ロックダウンから1年経ち・・・

<One Year after the First Lockdown> 去年の3月23日に最初のロックダウンに突入してから1年以上が経った。あの頃、イタリアを始めとするヨーロッパで感染が拡大し、各国で次々と移動の制限が実施されていた。そしてイギリスでも感染者が増えてきたので、やっと本格的に対策が取られるようになったのだ。最近、政府がロックダウンをもっと早くに始めていれば、その後の情勢はこれほどひどくならなかったはずだという批判が多く出てきている。確かにそうかもしれない。しかし1年前はまだ、一般人の間でそれほど切迫感はなかった。あれより早く実施していても、おとなしく従う人はほとんどいなかったのではないかと思う。

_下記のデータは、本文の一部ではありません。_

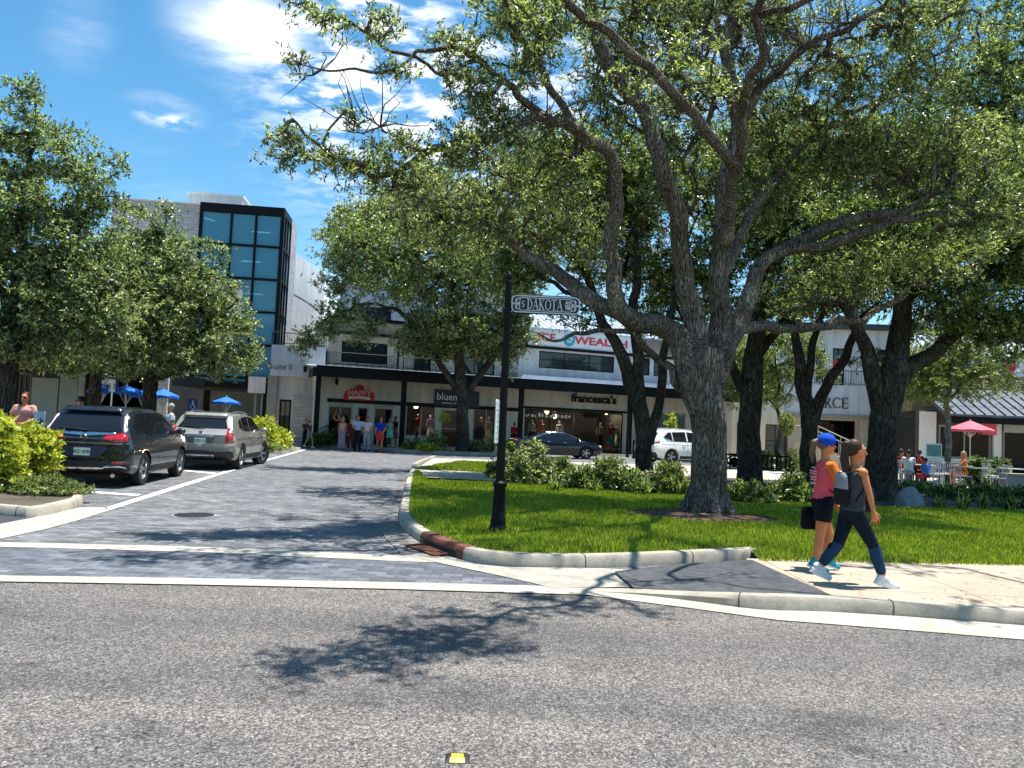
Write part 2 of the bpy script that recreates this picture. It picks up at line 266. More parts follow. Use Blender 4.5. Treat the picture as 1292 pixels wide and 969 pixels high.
# ------------------------------------------------------------------ mesh building
class MB:
    def __init__(s): s.v = []; s.f = []; s.m = []
    def add(s, vs, fs, mi=0):
        o = len(s.v); s.v += [tuple(x) for x in vs]; s.f += [tuple(i + o for i in f) for f in fs]; s.m += [mi] * len(fs); return s
    def box(s, x0, x1, y0, y1, z0, z1, mi=0, rz=0.0, about=None):
        vs = [Vector((x, y, z)) for z in (z0, z1) for y in (y0, y1) for x in (x0, x1)]
        if rz:
            c = Vector(about) if about else Vector(((x0 + x1) / 2, (y0 + y1) / 2, 0)); R = Matrix.Rotation(rz, 3, 'Z'); vs = [R @ (v - c) + c for v in vs]
        return s.add(vs, [(0, 2, 3, 1), (4, 5, 7, 6), (0, 1, 5, 4), (2, 6, 7, 3), (0, 4, 6, 2), (1, 3, 7, 5)], mi)
    def cbox(s, c, sz, R=None, mi=0):
        vs = [Vector((x * sz[0] / 2, y * sz[1] / 2, z * sz[2] / 2)) for z in (-1, 1) for y in (-1, 1) for x in (-1, 1)]
        if R is not None: vs = [R @ v for v in vs]
        return s.add([v + Vector(c) for v in vs], [(0, 2, 3, 1), (4, 5, 7, 6), (0, 1, 5, 4), (2, 6, 7, 3), (0, 4, 6, 2), (1, 3, 7, 5)], mi)
    def tube(s, pts, rs, n=8, cap=True, mi=0, wob=0.0, seed=0):
        pts = [Vector(p) for p in pts]; o = len(s.v)
        if isinstance(rs, (int, float)): rs = [rs] * len(pts)
        up = Vector((0, 0, 1)); t0 = (pts[1] - pts[0]).normalized()
        if abs(t0.z) > 0.9: up = Vector((1, 0, 0))
        a = t0.cross(up).normalized(); rng = random.Random(seed)
        ph = [rng.uniform(0, 6.28) for _ in range(4)]
        for i, p in enumerate(pts):
            t = (pts[min(i + 1, len(pts) - 1)] - pts[max(i - 1, 0)])
            t = t.normalized() if t.length > 1e-9 else t0
            a = (a - t * a.dot(t)); a = a.normalized() if a.length > 1e-6 else t.orthogonal().normalized()
            b = t.cross(a)
            for k in range(n):
                th = 2 * math.pi * k / n; r = rs[i]
                if wob: r *= 1 + wob * (math.sin(3 * th + ph[0] + i * .25) + .7 * math.sin(5 * th + ph[1] - i * .33) + .6 * math.sin(2 * th + ph[2] + i * .5))
                s.v.append(tuple(p + (a * math.cos(th) + b * math.sin(th)) * r))
        for i in range(len(pts) - 1):
            for k in range(n):
                k2 = (k + 1) % n
                s.f.append((o + i * n + k, o + i * n + k2, o + (i + 1) * n + k2, o + (i + 1) * n + k)); s.m.append(mi)
        if cap:
            s.f.append(tuple(o + k for k in range(n - 1, -1, -1))); s.f.append(tuple(o + (len(pts) - 1) * n + k for k in range(n))); s.m += [mi, mi]
        return s
    def lathe(s, prof, n=16, c=(0, 0, 0), mi=0, cap=True):
        o = len(s.v)
        for r, z in prof:
            for k in range(n):
                th = 2 * math.pi * k / n; s.v.append((c[0] + r * math.cos(th), c[1] + r * math.sin(th), c[2] + z))
        for i in range(len(prof) - 1):
            for k in range(n):
                k2 = (k + 1) % n; s.f.append((o + i * n + k, o + i * n + k2, o + (i + 1) * n + k2, o + (i + 1) * n + k)); s.m.append(mi)
        if cap: s.f.append(tuple(o + k for k in range(n - 1, -1, -1))); s.f.append(tuple(o + (len(prof) - 1) * n + k for k in range(n))); s.m += [mi, mi]
        return s
    def prism(s, poly, z0, z1, mi=0):
        n = len(poly); area = sum(poly[i][0] * poly[(i + 1) % n][1] - poly[(i + 1) % n][0] * poly[i][1] for i in range(n))
        if area < 0: poly = poly[::-1]
        vs = [(p[0], p[1], z0) for p in poly] + [(p[0], p[1], z1) for p in poly]
        fs = [tuple(range(n - 1, -1, -1)), tuple(range(n, 2 * n))] + [(i, (i + 1) % n, n + (i + 1) % n, n + i) for i in range(n)]
        return s.add(vs, fs, mi)
    def vprism(s, poly, y0, y1, mi=0):   # outline in x,z extruded along y
        n = len(poly)
        vs = [(p[0], y0, p[1]) for p in poly] + [(p[0], y1, p[1]) for p in poly]
        fs = [tuple(range(n)), tuple(range(2 * n - 1, n - 1, -1))] + [(i, n + i, n + (i + 1) % n, (i + 1) % n) for i in range(n)]
        return s.add(vs, fs, mi)
    def sphere(s, c, r, n=12, mi=0):
        r = (r, r, r) if isinstance(r, (int, float)) else r; o = len(s.v); m = max(4, n // 2)
        for i in range(m + 1):
            ph = -math.pi / 2 + math.pi * i / m; ph = max(min(ph, 1.5), -1.5)
            for k in range(n):
                th = 2 * math.pi * k / n
                s.v.append((c[0] + r[0] * math.cos(ph) * math.cos(th), c[1] + r[1] * math.cos(ph) * math.sin(th), c[2] + r[2] * math.sin(ph)))
        for i in range(m):
            for k in range(n):
                k2 = (k + 1) % n; s.f.append((o + i * n + k, o + i * n + k2, o + (i + 1) * n + k2, o + (i + 1) * n + k)); s.m.append(mi)
        s.f.append(tuple(o + k for k in range(n - 1, -1, -1))); s.f.append(tuple(o + m * n + k for k in range(n))); s.m += [mi, mi]
        return s
    def build(s, name, mats, parent=None, smooth=False, bevel=0.0, loc=None):
        me = bpy.data.meshes.new(name); me.from_pydata(s.v, [], s.f); me.update()
        mats = mats if isinstance(mats, (list, tuple)) else [mats]
        for m in mats: me.materials.append(m)
        if len(mats) > 1: me.polygons.foreach_set('material_index', s.m)
        if smooth:
            me.polygons.foreach_set('use_smooth', [True] * len(me.polygons))
            if smooth != 'all': me.set_sharp_from_angle(angle=rad(40))
        o = bpy.data.objects.new(name, me); COL.objects.link(o)
        if parent: o.parent = parent
        if loc is not None: o.location = loc
        if bevel:
            b = o.modifiers.new('bevel', 'BEVEL'); b.width = bevel; b.segments = 2; b.limit_method = 'ANGLE'; b.angle_limit = rad(40)
        return o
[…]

誰もが内心、ロックダウンなど大袈裟なと思いつつ、一時的な措置なら仕方ないと渋々従ったのだ。4月半ばのイースターの後には子供の学校も再開するんじゃないかと、私も最初は思っていた。マスクをしている人もいなかったし、そもそもマスクを置いている店などなかった。自分や近親者が感染する恐れよりも、スーパーが品薄になり、トイレットペーパーが買えなくなるという噂の方が、はるかに気がかりだった。

しかしこの1年で世界は一変した。イギリスでは今日現在、コロナで亡くなった人の数は累計約13万人に上っている。NHSが崩壊寸前であることや、現場の医師や看護師も感染して亡くなっていることが日々報じられてきた。その一方で、ロックダウンやさまざまな制限が続けば、企業は倒産し、失業者があふれ、国家の債務も膨れ上がる。2011年1月からいよいよブレグジットが現実化するのだから、さっさと経済を再開させないと取り返しのつかないことになる・・・という主張も常にあった。とはいえ、現実に感染はどんどん拡大し、重症者や死者が日に日に増えている。経済活動を元に戻そうにも、とてもそうできる状況ではない。

1年間のこういう事態を経て、人々の意識も大きく変わった。「マスクはイギリスの文化じゃない」などとを言う人はもういない。そして、ワクチンに対する懐疑論者も、以前はかなりいたらしいが、ほとんど聞かなくなった。むしろ大多数の人が予防接種を心待ちにし、有難く注射してもらっている。これまでに2,800万人、成人全体の半数以上が少なくとも初回のワクチンを受けたという。接種してもらえば自由になれる、コロナが怖くなくなると、誰もがワクチンに希望の光を見ている。

でも逆に言えば、もしもこれでロックダウンが解除されず、通常の生活に戻ることがさらに先延ばしになった場合、人々の落胆や驚愕や怒りはとてつもないものになるだろう。

ところで、私は月曜日にワクチンを打ってもらってから今日で3日であるが、幸いなことに何の副反応・副作用も出なかった。夫の方は、接種の翌日、猛烈な眠気に襲われて昼間から何時間も爆睡していた。人によっては発熱したり頭痛がしたりすることもあるらしい。接種後、看護師さんがくれたアストラゼネカ製ワクチンの説明書を改めて読んでみると、もともと身体にある免疫システムを促進する薬であると書いてある。私は実は、倦怠感どころか、逆に食欲が増していつも以上に元気になったように感じたのだが、ひょっとするとそれは副作用だったのだろうか??